** Start of Source excerpt **

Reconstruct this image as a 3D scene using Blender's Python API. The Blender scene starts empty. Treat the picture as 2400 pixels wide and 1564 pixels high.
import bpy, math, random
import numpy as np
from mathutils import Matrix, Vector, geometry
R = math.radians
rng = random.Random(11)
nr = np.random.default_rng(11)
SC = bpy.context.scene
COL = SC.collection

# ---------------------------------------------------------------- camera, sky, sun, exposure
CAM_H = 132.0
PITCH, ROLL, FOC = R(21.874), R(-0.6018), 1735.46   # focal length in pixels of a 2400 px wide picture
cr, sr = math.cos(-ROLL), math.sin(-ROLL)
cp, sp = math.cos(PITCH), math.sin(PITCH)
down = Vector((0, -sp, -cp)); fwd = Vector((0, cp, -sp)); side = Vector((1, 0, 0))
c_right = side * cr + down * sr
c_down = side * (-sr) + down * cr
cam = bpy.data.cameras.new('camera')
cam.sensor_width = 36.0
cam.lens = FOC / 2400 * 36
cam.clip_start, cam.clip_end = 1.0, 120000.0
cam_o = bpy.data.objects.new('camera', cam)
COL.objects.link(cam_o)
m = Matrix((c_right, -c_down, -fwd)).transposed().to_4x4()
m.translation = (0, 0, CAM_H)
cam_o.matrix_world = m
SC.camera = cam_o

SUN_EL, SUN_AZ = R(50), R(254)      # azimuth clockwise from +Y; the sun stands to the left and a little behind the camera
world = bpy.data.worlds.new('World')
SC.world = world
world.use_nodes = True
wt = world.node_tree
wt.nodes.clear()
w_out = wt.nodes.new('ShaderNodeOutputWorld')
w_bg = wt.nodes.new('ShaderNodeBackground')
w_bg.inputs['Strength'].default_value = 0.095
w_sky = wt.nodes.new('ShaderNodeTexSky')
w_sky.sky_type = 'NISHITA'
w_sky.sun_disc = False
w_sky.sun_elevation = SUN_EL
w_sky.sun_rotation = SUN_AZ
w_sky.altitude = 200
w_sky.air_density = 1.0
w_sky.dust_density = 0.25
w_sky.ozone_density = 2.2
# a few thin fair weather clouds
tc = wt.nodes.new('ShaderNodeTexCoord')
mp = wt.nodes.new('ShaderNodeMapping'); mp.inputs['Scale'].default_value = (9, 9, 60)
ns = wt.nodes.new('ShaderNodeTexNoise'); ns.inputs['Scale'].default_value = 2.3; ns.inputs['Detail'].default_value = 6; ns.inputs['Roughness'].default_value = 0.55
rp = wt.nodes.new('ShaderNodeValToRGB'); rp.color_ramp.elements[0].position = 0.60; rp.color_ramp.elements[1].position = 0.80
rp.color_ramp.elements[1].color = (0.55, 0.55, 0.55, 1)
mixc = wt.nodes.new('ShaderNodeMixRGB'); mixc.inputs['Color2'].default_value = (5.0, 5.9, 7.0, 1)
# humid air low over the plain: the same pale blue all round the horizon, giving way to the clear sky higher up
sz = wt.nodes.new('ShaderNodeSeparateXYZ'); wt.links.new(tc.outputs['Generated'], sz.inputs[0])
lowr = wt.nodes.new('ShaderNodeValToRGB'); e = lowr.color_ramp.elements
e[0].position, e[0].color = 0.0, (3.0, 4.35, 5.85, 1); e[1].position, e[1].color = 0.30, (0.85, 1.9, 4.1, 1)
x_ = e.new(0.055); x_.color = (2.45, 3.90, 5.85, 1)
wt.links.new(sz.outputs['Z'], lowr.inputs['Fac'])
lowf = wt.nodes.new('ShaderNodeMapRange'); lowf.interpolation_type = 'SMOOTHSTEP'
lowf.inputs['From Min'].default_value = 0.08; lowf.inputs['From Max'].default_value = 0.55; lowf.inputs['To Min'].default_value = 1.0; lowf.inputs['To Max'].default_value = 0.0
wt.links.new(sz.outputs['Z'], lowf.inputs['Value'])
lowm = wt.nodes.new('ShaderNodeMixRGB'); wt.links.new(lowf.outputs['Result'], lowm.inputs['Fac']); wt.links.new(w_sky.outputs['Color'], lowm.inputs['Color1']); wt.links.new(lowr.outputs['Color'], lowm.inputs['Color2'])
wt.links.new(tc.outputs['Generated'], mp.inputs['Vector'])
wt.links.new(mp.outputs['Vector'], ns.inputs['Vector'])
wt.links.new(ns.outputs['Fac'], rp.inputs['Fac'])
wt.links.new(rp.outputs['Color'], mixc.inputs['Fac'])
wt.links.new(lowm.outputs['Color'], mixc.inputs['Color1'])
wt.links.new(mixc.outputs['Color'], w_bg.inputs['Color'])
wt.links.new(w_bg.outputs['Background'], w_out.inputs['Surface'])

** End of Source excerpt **

> **Written problem**: Copy exactly the lines that run from the first line of the data to the line containing "SC.camera = cam_o", please, with both ends included and nothing else.

> **Response for this exercise**:
Reconstruct this image as a 3D scene using Blender's Python API. The Blender scene starts empty. Treat the picture as 2400 pixels wide and 1564 pixels high.
import bpy, math, random
import numpy as np
from mathutils import Matrix, Vector, geometry
R = math.radians
rng = random.Random(11)
nr = np.random.default_rng(11)
SC = bpy.context.scene
COL = SC.collection

# ---------------------------------------------------------------- camera, sky, sun, exposure
CAM_H = 132.0
PITCH, ROLL, FOC = R(21.874), R(-0.6018), 1735.46   # focal length in pixels of a 2400 px wide picture
cr, sr = math.cos(-ROLL), math.sin(-ROLL)
cp, sp = math.cos(PITCH), math.sin(PITCH)
down = Vector((0, -sp, -cp)); fwd = Vector((0, cp, -sp)); side = Vector((1, 0, 0))
c_right = side * cr + down * sr
c_down = side * (-sr) + down * cr
cam = bpy.data.cameras.new('camera')
cam.sensor_width = 36.0
cam.lens = FOC / 2400 * 36
cam.clip_start, cam.clip_end = 1.0, 120000.0
cam_o = bpy.data.objects.new('camera', cam)
COL.objects.link(cam_o)
m = Matrix((c_right, -c_down, -fwd)).transposed().to_4x4()
m.translation = (0, 0, CAM_H)
cam_o.matrix_world = m
SC.camera = cam_o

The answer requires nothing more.